CASE STUDY Knife carrying

Riggs and Palasinski (2011) interviewed young white British males who attended one of five youth centres in a large British city.

Our discourse analysis of the interview data suggests that the young men in our sample constructed knife carrying as a legitimate response both to potential threats, and to the lack of management of such threats by those in positions of authority. An example of the latter appears in the statement "We need to carry [knives] 'cos the police just prefer to stroll down the well-lit posh neighbourhoods. They won't go on patrol where the turf is rough and nasty you know". An example of the construction of knife carrying as a form of harm prevention appears in the statement "gangs usually attack in packs and you need something to balance the odds".
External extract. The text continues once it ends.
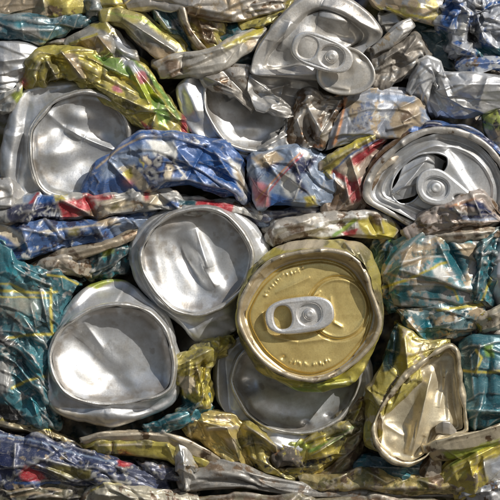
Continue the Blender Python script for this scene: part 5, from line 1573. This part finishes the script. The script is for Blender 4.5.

They provide other quotes to illustrate their main line of argument in this brief article and, as such, their approach appears to be indistinguishable from any ethnographic study using interview data to explore subject's perceptions (see Section 4)

For example, they state that their sample did not regard knife arrying as irresponsible and they quoted a respondent ": "If your attackers turn you into a veg then they will be free in 1 or 2 years' time anyway. They will play their time away and laugh at you eating through a straw".

The commentary on the perceptions of young men and the subsequent recommendations for appropriate policy and actions continued:

Another interesting feature of the data was that, in attempting to manage an image of themselves both as aware of the issues raised above, but also as law abiding, the young men in our sample typically spoke in the fourth person, an example of this being "You don't have to be gangsta. Like if you and your missus were about to get mugged by some scumbags in a back alley or something. Then she wouldn't mind if you had something". This use of the fourth person allowed our participants to signal their awareness of knife carrying behaviours and to advocate for the necessity of knife carrying, whilst not stating directly that they themselves carried knives....

On the basis of these findings, we would suggest that creating simple associations between knife-carrying and immaturity or deviance might prevent the success of campaigns aimed at reducing this behaviour.... Instead, we argue that preventing knife injuries must involve promoting recognition of the low controllability and unpredictability of knives. Such recognition might help to position knives as actually increasing, rather than decreasing, personal risks for young men. Further...our data would suggest that what is also needed is a more involved police presence aimed at fostering a sense of safety for young men.